Pages

Standards and transition period determined

- Regulatory minimums — "The minimum capital standards announced by the BCBS on September 12 were 4.5% for Core Tier I capital, 6% for Tier I capital, and 8% for overall capital adequacy."
- Capital buffers — "Banks will be required to secure a 2.5% capital preservation buffer (via common stock) by 2019. In addition, they will be required to amass a buffer of up to 2.5% during periods when the economy is overheating (lossabsorbing capital is acceptable)."
- Transition period — "The new capital adequacy regulations will be introduced in stages. In stage one, minimum capital adequacy ratios will be phased in (the Core Tier I ratio will be 3.5% in 2013 and 4.5% in 2015). The capital preservation buffer will be introduced in the second stage (0.625% in 2016,
2.5% in 2019)."
- Existing preferred securities — "Banks will lose the right to count capital that does not meet new stricter standards as Tier I capital in 10ppt increments from 2013 (with the full amount removed from Tier Ih capital by 2023)."

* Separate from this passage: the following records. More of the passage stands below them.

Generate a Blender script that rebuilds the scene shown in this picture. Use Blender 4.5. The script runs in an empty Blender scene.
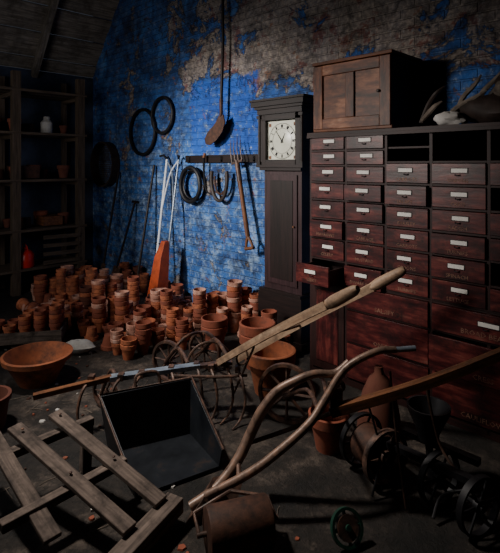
import bpy, math, random
from mathutils import Vector, Matrix, Quaternion
random.seed(7)
rnd = random.uniform
# ------------------------------------------------------------------ room frame
# local x = along the blue wall, local y = 0 at the blue wall (room is y<0), z up
ROOM = Matrix.Translation((2.51, 2.51, 0)) @ Matrix.Rotation(math.radians(-45), 4, 'Z')
ID = Matrix.Identity(4)

# ------------------------------------------------------------------ mesh builder
class B:
    def __init__(s):
        s.v=[]; s.f=[]; s.fm=[]; s.fs=[]; s.loc=[]
    def add(s, vs, fs, mat=0, smooth=False, loc=None):
        o=len(s.v)
        s.v += [Vector(v) for v in vs]
        s.loc += [tuple(l) for l in (loc if loc else vs)]
        for f in fs:
            s.f.append([i+o for i in f]); s.fm.append(mat); s.fs.append(smooth)
    def box(s, c, d, mat=0, M=None):
        hx,hy,hz=d[0]/2,d[1]/2,d[2]/2
        c=Vector(c)
        base=[Vector((x,y,z)) for x in(-hx,hx) for y in(-hy,hy) for z in(-hz,hz)]
        vs=[(M@b if M else b)+c for b in base]
        off=Vector((rnd(0,9),rnd(0,9),rnd(0,9)))
        # grain along the longest side
        k=max(range(3),key=lambda i:d[i])
        loc=[Vector((b[k],b[(k+1)%3],b[(k+2)%3]))+off for b in base]
        s.add(vs,[(0,1,3,2),(4,6,7,5),(0,4,5,1),(2,3,7,6),(0,2,6,4),(1,5,7,3)],mat,False,loc)
    def beam(s,p0,p1,w,h,mat=0,up=(0,0,1),t=1.0,seg=1,sag=0):
        p0=Vector(p0);p1=Vector(p1);d=(p1-p0);L=d.length;d.normalize()
        x=d.cross(Vector(up)); x.normalize(); y=x.cross(d)
        off=Vector((rnd(0,9),rnd(0,9),rnd(0,9)))
        vs=[];lo=[]
        for i in range(seg+1):
            a=i/seg;k=1+(t-1)*a
            c=p0+d*L*a+y*sag*math.sin(math.pi*a)
            for sx,sy in((-1,-1),(1,-1),(1,1),(-1,1)):
                vs.append(c+x*sx*w/2*k+y*sy*h/2*k)
                lo.append(Vector((L*a,sx*w/2,sy*h/2))+off)
        fs=[(3,2,1,0)]
        for i in range(seg):
            o=i*4
            for j in range(4):
                fs.append((o+j,o+(j+1)%4,o+4+(j+1)%4,o+4+j))
        o=seg*4; fs.append((o,o+1,o+2,o+3))
        s.add(vs,fs,mat,False,lo)
    def tube(s,pts,r,mat=0,seg=10,closed=False,n=0,flat=1.0):
        pts=[Vector(p) for p in pts]
        rr=list(r) if hasattr(r,'__len__') else [r]*len(pts)
        if n:
            P=[];R=[];m=len(pts)
            rng=m if closed else m-1
            for i in range(rng):
                g=lambda k:pts[k%m] if closed else pts[max(0,min(m-1,k))]
                a,b,c,d=g(i-1),g(i),g(i+1),g(i+2)
                for j in range(n):
                    t=j/n
                    P.append(0.5*((2*b)+(c-a)*t+(2*a-5*b+4*c-d)*t*t+(3*b-a-3*c+d)*t**3))
                    R.append(rr[i%m]*(1-t)+rr[(i+1)%m]*t)
            if not closed: P.append(pts[-1]);R.append(rr[-1])
            pts,rr=P,R
        m=len(pts);vs=[];lo=[];acc=0;off=rnd(0,9)
        nrm=None
        for i,p in enumerate(pts):
            if closed: t=pts[(i+1)%m]-pts[i-1]
            else: t=pts[min(m-1,i+1)]-pts[max(0,i-1)]
            t.normalize()
            if nrm is None:
                nrm=t.cross(Vector((0,0,1)))
                if nrm.length<.05:nrm=t.cross(Vector((1,0,0)))
            nrm=nrm-t*nrm.dot(t);nrm.normalize();bi=t.cross(nrm)
            if i:acc+=(p-pts[i-1]).length
            for k in range(seg):
                a=2*math.pi*k/seg
                vs.append(p+nrm*math.cos(a)*rr[i]+bi*math.sin(a)*rr[i]*flat)
                lo.append((acc+off,math.cos(a)*rr[i],math.sin(a)*rr[i]))
        fs=[]
        for i in range(m if closed else m-1):
            for k in range(seg):
                a=i*seg;b=((i+1)%m)*seg
                fs.append((a+k,a+(k+1)%seg,b+(k+1)%seg,b+k))
        if not closed:
            fs.append(tuple(range(seg))[::-1]);fs.append(tuple((m-1)*seg+k for k in range(seg)))
        s.add(vs,fs,mat,True,lo)
    def lathe(s,prof,M,mat=0,seg=24,smooth=True,jit=0):
        vs=[]
        for r,z in prof:
            r=max(r,.0004)
            for k in range(seg):
                a=2*math.pi*k/seg
                vs.append(M@Vector((math.cos(a)*r,math.sin(a)*r,z)))
        fs=[]
        for i in range(len(prof)-1):
            for k in range(seg):
                fs.append((i*seg+k,i*seg+(k+1)%seg,(i+1)*seg+(k+1)%seg,(i+1)*seg+k))
        s.add(vs,fs,mat,smooth)
    def cyl(s,p0,p1,r,mat=0,seg=20,r2=None):
        p0=Vector(p0);p1=Vector(p1);d=p1-p0
        M=Matrix.Translation(p0)@d.to_track_quat('Z','Y').to_matrix().to_4x4()
        r2=r if r2 is None else r2
        s.lathe([(0,0),(r,0),(r2,d.length),(0,d.length)],M,mat,seg)
    def ring(s,c,axis,R,r,mat=0,n=40,seg=8,a0=0,a1=2*math.pi,sx=1,sy=1):
        q=Vector(axis).to_track_quat('Z','Y');c=Vector(c)
        full=abs(a1-a0-2*math.pi)<1e-4
        pts=[c+q@Vector((math.cos(a0+(a1-a0)*i/n)*R*sx,math.sin(a0+(a1-a0)*i/n)*R*sy,0)) for i in range(n if full else n+1)]
        s.tube(pts,r,mat,seg,closed=full)
    def wheel(s,c,axis,R,wd,sp,mat=0,hub=.03,th=.008,sr=.005,curved=False):
        c=Vector(c);q=Vector(axis).to_track_quat('Z','Y')
        M=Matrix.Translation(c)@q.to_matrix().to_4x4()
        s.lathe([(R-th,-wd/2),(R,-wd/2),(R,wd/2),(R-th,wd/2),(R-th,-wd/2)],M,mat,40)
        s.lathe([(0,-wd*.9),(hub*.5,-wd*.9),(hub*.55,-wd*.5),(hub,-wd*.4),(hub,wd*.4),(hub*.55,wd*.5),(hub*.5,wd*.9),(0,wd*.9)],M,mat,16)
        for i in range(sp):
            a=2*math.pi*i/sp
            p=lambda r,da:c+q@Vector((math.cos(a+da)*r,math.sin(a+da)*r,0))
            if curved: s.tube([p(hub*.8,0),p(R*.35,.12),p(R*.7,.28),p(R-th,.3)],sr,mat,6,n=3)
            else: s.tube([p(hub*.8,0),p(R-th*.5,0)],sr,mat,6)

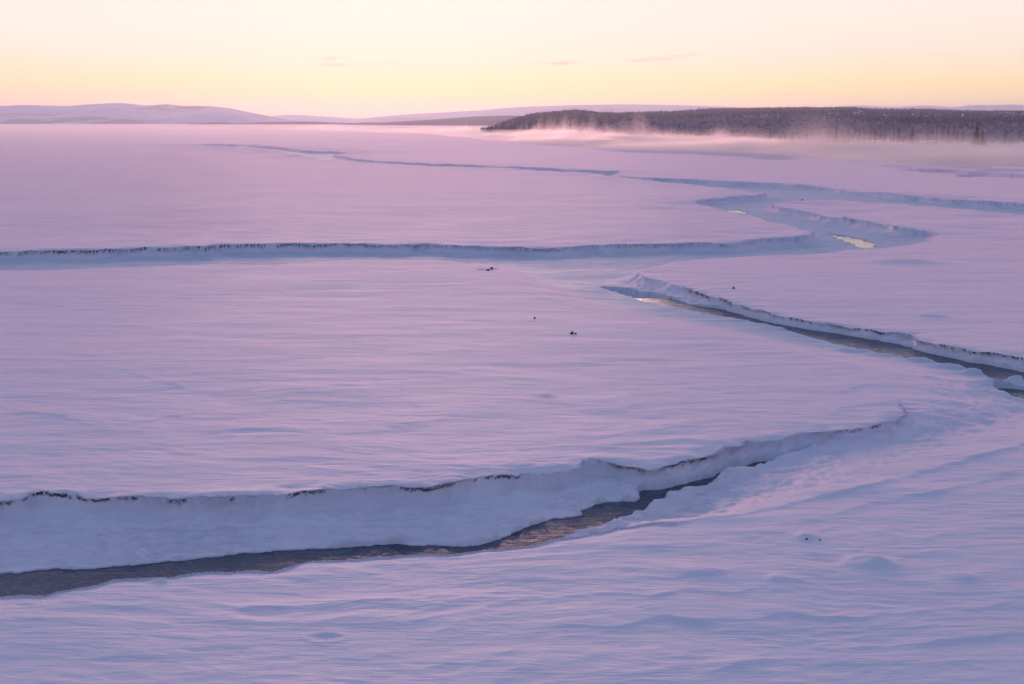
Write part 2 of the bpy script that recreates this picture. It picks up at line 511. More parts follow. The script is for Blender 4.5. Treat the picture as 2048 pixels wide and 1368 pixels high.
def terrain(x, y, spacing, full=True):
    """height of the snow, muddy-undercut shade mask, icy-shade mask and sideways shift of the overhanging lips"""
    n = len(x)
    near = np.clip(1.0, 0, 1)
    # ragged edges: look the banks up at a slightly shifted place
    wf = np.clip(y / 60, .6, 4)
    wx = .16 * perlin(x / 1.9, y / 1.4, 3) + .07 * perlin(x / .55, y / .45, 5) + .03 * perlin(x / .17, y / .15, 6)
    wy = .14 * perlin(x / 1.6, y / 1.4, 8) + .07 * perlin(x / .5, y / .45, 9) + .03 * perlin(x / .16, y / .15, 10)
    wx += .5 * perlin(x / 9, y / 5, 12) * sstep(50, 120, y)
    wy += .35 * perlin(x / 7, y / 5, 13) * sstep(50, 120, y)
    P = np.stack([x + wx, y + wy], -1)
    ins = inside(P, net_xy)
    d1, at, V = seg_dist(P, SA[ch], SB[ch], SAT[ch])
    d2, _, _ = seg_dist(P, SA[soft], SB[soft], SAT[soft])
    s = np.where(ins, d1, -d1)
    lip, mud_shade_k = at[:, 0], at[:, 1]
    lip = lip * (1 + .35 * perlin(x / 2.7, y / 2.7, 21))
    w = 1.15 * np.clip(1 + .45 * perlin(x / 1.3, y / 2.0, 23) + .25 * perlin(x / .45, y / .9, 24) + .75 * perlin(x / 3.3, y / 4, 25), .35, 2.6)
    w = w * (1 + .5 * sstep(60, 100, y))
    sp = np.maximum(s, 0)
    f1 = lip * sstep(.0, .14, s) + (.86 - lip) * (1 - np.exp(-(sp / (w * .34)) ** 1.2)) + .14 * sstep(.4, 2.4, s)
    ws = 1.1 + 2.4 * np.maximum(sstep(4, 9, x), sstep(34, 38, y)) - .9 * sstep(42, 55, y)
    f2 = np.where(ins, 1 - np.exp(-(d2 / ws) ** 1.7), 0)
    f2 = np.maximum(f2, 0)
    frac = np.where(ins, f1 * f2, 0)
    DD = creek_depth(x, y)
    z = -DD * frac
    # a rounded brow at the lips
    z -= .06 * np.exp(-np.maximum(-s, 0) / .22) * (~ins) * (lip > .1)
    # leads
    for pts, hw, dep in STROKES:
        q = catmull(np.array(pts, float), 4)
        qx = unproj(q[:, 0], q[:, 1])
        lo, hi = qx.min(0) - hw * 3, qx.max(0) + hw * 3
        k = np.nonzero((x > lo[0]) & (x < hi[0]) & (y > lo[1]) & (y < hi[1]))[0]
        if len(k) == 0:
            continue
        pk = np.stack([x[k] + .35 * hw * perlin(x[k] / (hw * 4), y[k] / (hw * 3), 31),
                       y[k] + .35 * hw * perlin(x[k] / (hw * 3), y[k] / (hw * 3), 32)], -1)
        dd, _, _ = seg_dist(pk, qx[:-1], qx[1:], np.zeros((len(qx) - 1, 2, 1)))
        z[k] -= dep * (1 - sstep(hw * .2, hw, dd))
    # drift crests, steep towards the camera
    crest = np.zeros(n)
    for pts, hgt, wd in CRESTS:
        q = catmull(np.array(pts, float), 5)
        qx = unproj(q[:, 0], q[:, 1])
        r = wd * 5
        lo, hi = qx.min(0) - r, qx.max(0) + r
        k = np.nonzero((x > lo[0]) & (x < hi[0]) & (y > lo[1]) & (y < hi[1]))[0]
        if len(k) == 0:
            continue
        pk = np.stack([x[k] + .3 * wd * perlin(x[k] / (wd * 2), y[k] / wd, 41),
                       y[k] + .5 * wd * perlin(x[k] / (wd * 3), y[k] / (wd * 2), 42)], -1)
        L = np.linalg.norm(np.diff(qx, axis=0), axis=1)
        cl_ = np.concatenate([[0], np.cumsum(L)]) / L.sum()
        A_ = np.stack([cl_[:-1], cl_[1:]], 1)[:, :, None]
        dd, tt, vv = seg_dist(pk, qx[:-1], qx[1:], A_)
        side = np.where(vv[:, 1] > 0, 1.0, -1.0)      # + = beyond the crest
        e = np.sin(np.pi * np.clip(tt[:, 0], 0.001, .999)) ** .5
        up = np.where(side > 0, np.exp(-(dd / (wd * 1.6)) ** 1.3), np.exp(-(dd / (wd * .42)) ** 1.5))
        crest[k] += .46 * hgt * e * up * (.8 + .5 * perlin(x[k] / 1.1, y[k], 43))
    z += crest
    for px, py, sx, sy, hgt in BUMPS:
        c = unproj(px, py, 0 if hgt < .2 or y.size < 0 else 0)
        zc = -.35 if (1690 < px < 2048 and 690 < py < 800) or (px in (1230, 1140, 1205, 620, 580, 470, 400, 440, 10, 900)) else 0
        c = unproj(px, py, zc)
        k = np.nonzero((np.abs(x - c[0]) < 4 * sx) & (np.abs(y - c[1]) < 4 * sy))[0]
        xx, yy = (x[k] - c[0]) / sx, (y[k] - c[1]) / sy
        xx = xx + .35 * perlin(x[k] / sx, y[k] / sx, 51)
        gb = hgt * np.exp(-(xx * xx + yy * yy))
        if hgt < 0:
            gb -= hgt * .5 * np.exp(-((np.sqrt(xx * xx + yy * yy) - 1.3) / .4) ** 2)
        z[k] += gb
    # wind-worked surface: broad swells, then drifts and sastrugi, dropped where the mesh cannot carry them
    def keep(wl):
        return np.clip((wl / np.maximum(spacing, 1e-3) - 2.2) / 3, 0, 1)
    plat = 1 - .75 * frac
    far = sstep(40, 400, y)
    wxx = x + 1.3 * perlin(x / 6, y / 5, 60)
    wyy = y + .8 * perlin(x / 5, y / 4, 61)
    z += .10 * fbm(x / 26, y / 17, 2, 62) * plat * sstep(8, 30, y)
    z += .22 * far * fbm(x / 160, y / 90, 3, 63) * plat
    b = fbm(wxx / 5.5, wyy / 2.0, 2, 64)
    z += .022 * b * keep(2.0) * plat
    z += .016 * fbm(wxx / 1.7 + 5, wyy / 1.1, 3, 65) * keep(1.0) * plat * sstep(70, 30, y)
    r1 = 1 - np.abs(perlin(wxx / 2.4 + 3, wyy / .85, 66)) * 2
    calm = .25 + .95 * sstep(-.35, .45, fbm(x / 9 + .3 * wyy / 6, y / 5.5, 2, 190))
    z += .0135 * calm * r1 * keep(.85) * plat * (.4 + .9 * np.clip(b + .5, 0, 1.4))
    r2 = 1 - np.abs(perlin(wxx / 1.1 + wyy * .2, wyy / .38, 68)) * 2
    z += .0095 * (1.25 - .6 * calm) * r2 * keep(.4) * (.5 + .8 * np.clip(fbm(x / 4, y / 3, 2, 69) + .5, 0, 1.5)) * plat
    z += .0032 * perlin(wxx / .42, wyy / .16, 70) * keep(.16)
    z += .24 * far * (1 - np.abs(perlin(x / 14, y / 9, 71)) * 2) * keep(9) * plat
    z += .12 * sstep(50, 150, y) * (1 - np.abs(perlin(x / 7, y / 3.8, 72)) * 2) * keep(3.8) * plat
    # rough ice of the creek beds
    bed = frac * sstep(.5, .85, frac)
    z += bed * (1 + .8 * (y < 36)) * (.030 * (1 - 2.2 * np.abs(perlin(x / 1.5 + y * .1, y / .42, 81))) * keep(.42)
                + .016 * (1 - 2 * np.abs(perlin(x / .45, y / .2, 82))) * keep(.2) + .05 * fbm(x / 3.5, y / 1.6, 2, 83))
    apr = frac * (1 - frac) * 4
    sl = np.clip(4 * f2 * (1 - f2), 0, 1) * ins * (y < 110)
    z += sl * (.035 * (.5 - np.abs(perlin(wxx / 2.6, (wyy + .25 * x) / 1.0, 191)) * 2) + .010 * (.5 - np.abs(perlin(wxx / .9, wyy / .4, 192)) * 2)) * keep(.5)
    # slumped lumps below the lips, hard wind ridges on the shelf, a wavy brow
    foot = ins * np.exp(-((s - .75) / .45) ** 2) * f2
    z += foot * .16 * np.clip(fbm(x / .9, y / .7, 3, 181) - .12, 0, 1) * keep(.5)
    shelf = ins * sstep(.5, 1.0, s) * (1 - sstep(2.6, 4.2, s)) * f2
    z += shelf * (.085 * (.5 - np.abs(perlin(wxx / 1.5, wyy / .30, 182)) * 2) + .045 * (.5 - np.abs(perlin(x / .6, y / .16, 183)) * 2) + .06 * fbm(x / 1.8, y / .8, 3, 185)) * keep(.3) * (y < 130)
    z += .07 * fbm(x / 1.3, y / 1.3, 2, 184) * np.exp(-(s / .5) ** 2) * (at[:, 0] > .38) * (y < 130)
    z += apr * (.05 * perlin(x / .5, y / 1.2, 84) + .03 * perlin(x / .2, y / .5, 85)) * keep(.5)
    # hummocky shore ice on the far plain
    hum = sstep(330, 560, y) * np.exp(-((x / y + .06) / .09) ** 2) * (1 - sstep(1100, 1600, y))
    z += hum * np.clip(fbm(x / 18, y / 18, 2, 87) - .25, 0, 1) * .9
    # open water of the creeks
    wk = 1 + 3.5 * (y > 75)
    Pw = np.stack([x + wk * .10 * perlin(x / .7, y / .5, 91) + .05 * perlin(x / .2, y / .17, 92),
                   y + wk * .12 * perlin(x / .8, y / .6, 93) + .05 * perlin(x / .2, y / .17, 94)], -1)
    win = np.zeros(n, bool)
    for w_ in wat:
        win |= inside(Pw, w_)
    dw, _, _ = seg_dist(Pw, WA, WB, WAT)
    sw = np.where(win, dw, -dw)
    sw = np.minimum(sw, s - .30)
    t = sstep(-.10, .12, sw)
    zl = -(DD + .035)
    z = z * (1 - t) + (zl - .30) * t
    # creek floors must stay above the water outside its outline
    z = np.where(t < .3, np.maximum(z, zl + .035), z)
    # the river
    a = x / y
    ys, yn = shore_y(SOUTH, a), shore_y(NORTH, a)
    ys = ys * (1 + .02 * fbm(x / 120, y / 120, 3, 95))
    dr = np.minimum(y - ys, yn - y)
    z = np.where(dr > 0, z * (1 - sstep(0, 8, dr)) - 1.9 * sstep(0, 8, dr), z)
    z = np.where(y > yn, z + 1.2 * sstep(0, 150, y - yn), z)
    # sideways shift of the lips
    amp = (.12 + .16 * np.clip(perlin(x / 1.1, y / 1.1, 97) + .4, 0, 1.2) + .05 * perlin(x / .3, y / .3, 98)) * (at[:, 0] > .38)
    prof = sstep(-.35, -.02, s) * (1 - sstep(.0, .10, s))
    nrm = V / np.maximum(np.linalg.norm(V, axis=1), 1e-6)[:, None]
    nrm = np.where(ins[:, None], nrm, -nrm)
    shift = nrm * (amp * prof * np.clip(f2 * 3, 0, 1))[:, None]
    shift[np.linalg.norm(V, axis=1) < 1e-4] = 0
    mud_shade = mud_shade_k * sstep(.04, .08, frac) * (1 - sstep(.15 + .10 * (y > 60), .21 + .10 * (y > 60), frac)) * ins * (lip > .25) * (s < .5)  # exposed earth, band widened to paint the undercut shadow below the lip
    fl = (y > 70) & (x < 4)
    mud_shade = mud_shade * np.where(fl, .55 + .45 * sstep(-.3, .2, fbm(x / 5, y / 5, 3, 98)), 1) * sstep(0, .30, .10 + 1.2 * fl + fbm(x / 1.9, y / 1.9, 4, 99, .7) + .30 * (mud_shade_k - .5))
    # far away the face is thinner than one mesh row: thicken the mask with the spacing
    ice_shade = bed * np.where(y < 37, .95 * (1 - sstep(.35, .8, s)) + .6 * sstep(3.0, 4.5, s), sstep(.55, .9, f1))  # icy beds, plus shade painted onto the beds and near bank face
    return z, mud_shade, ice_shade, shift


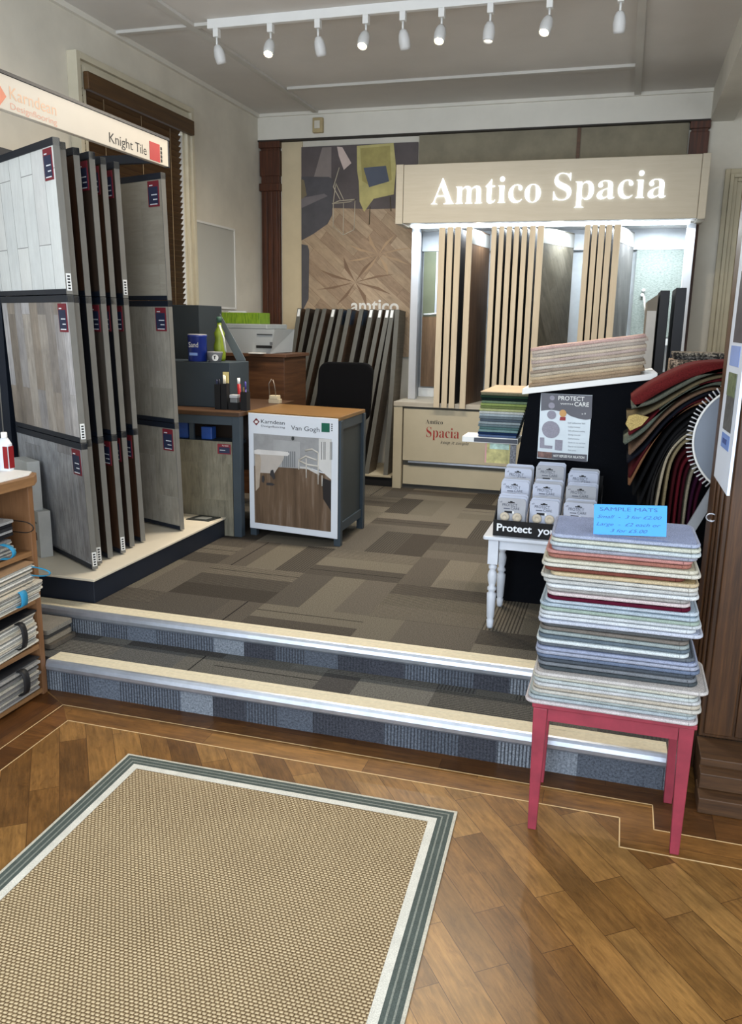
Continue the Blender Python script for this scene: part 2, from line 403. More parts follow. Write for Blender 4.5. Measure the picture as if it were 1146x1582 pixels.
# ceiling battens
BAT = plain((200, 197, 190), .7, 0, .03, 3)
bx('trim_13', -2.52, -.075, 6.12, 6.165, CE - .018, CE, BAT, structure=True)
bx('trim_14', -.082, -.036, -1.0, 6.82, CE - .022, CE, BAT, structure=True)
bx('trim_15', -2.58, -2.535, -1.0, 6.82, CE - .018, CE, BAT, structure=True)
bx('trim_16', XL, -2.45, 4.76, 4.80, CE - .017, CE, BAT, structure=True)
# pilasters of dark wood
def pilaster(x0, x1, y, n):
    b = B(); b.box(x0 + .012, x1 - .012, y, 6.90, U, 2.99)
    for i in range(3):
        w = (x1 - x0 - .05) / 3; xx = x0 + .025 + i * w; b.box(xx + .006, xx + w - .006, y - .008, y, U, 2.60)
    b.box(x0, x1, y - .02, 6.90, 2.94, 2.99); b.box(x0, x1, y - .02, 6.90, 2.60, 2.66); b.box(x0 + .004, x1 - .004, y - .01, 6.90, 2.72, 2.92)
    return b.obj(n, DARKWOOD, structure=True, bevel=.003)
pilaster(-3.075, -2.885, 6.86, 'trim_17'); pilaster(.325, .465, 6.86, 'trim_18')
bx('trim_19', -2.885, -2.70, 6.885, 6.90, U, 2.985, plain((206, 190, 158), .8, 0, .04, 4), structure=True)
# door on the right of the back wall
DX = .60
b = B()
for i, (a, c, d) in enumerate(((0, .035, .035), (.035, .062, .055), (.062, .088, .035), (.088, .125, .022))):
    b.box(DX + a, DX + c - .0002, 6.9 - d, 6.8999, U, 2.66 - a); b.box(DX + c, DX + 1.0, 6.9 - d, 6.8999, 2.6602 - c, 2.66 - a)
b.obj('trim_20', plain((186, 176, 150), .6, 0, .05, 6), structure=True, bevel=.003)
bx('door_1', DX + .126, DX + .95, 6.885, 6.8995, U, 2.53, plain((140, 124, 92), .6, 0, .06, 4), structure=True)
# big wooden post at the right of the steps
b = B(); b.box(.357, .97, 2.88, 3.10, .135, CE - .001)
for i in range(6): b.box(.372 + i * .1, .372 + i * .1 + .092, 2.868, 2.88, .15, 3.1)
b.box(.345, .357, 2.90, 3.10, 0.0, CE - .001); b.box(.336, .345, 2.925, 3.10, .02, CE - .001); b.box(.328, .336, 2.955, 3.10, 0, CE - .001)
b.obj('trim_21', POSTWOOD, structure=True, bevel=.004)
b = B(); b.box(.345, 1.0, 2.60, 2.72, 0.001, .055); b.box(.352, 1.0, 2.72, 2.88, 0.001, .135); b.box(.349, 1.0, 2.66, 2.72, .056, .11)
b.obj('trim_22', wood((50, 32, 17), (84, 57, 32), .55, (1.2, 20, 1)), structure=True, bevel=.003)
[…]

- Leverage ratio — "A monitoring period will run from 2011 to 2013, followed by a trial period until 2017. Full-scale introduction will come in 2018. The minimum leverage ratio (Tier I capital in the numerator) will be 3%."
- Liquidity coverage ratio — "The Liquidity Coverage Ratio (LCR) will be introduced in 2015 and the Net Stable Funding Ratio (NSFR) will be introduced in 2018. The minimum for both will be 100%."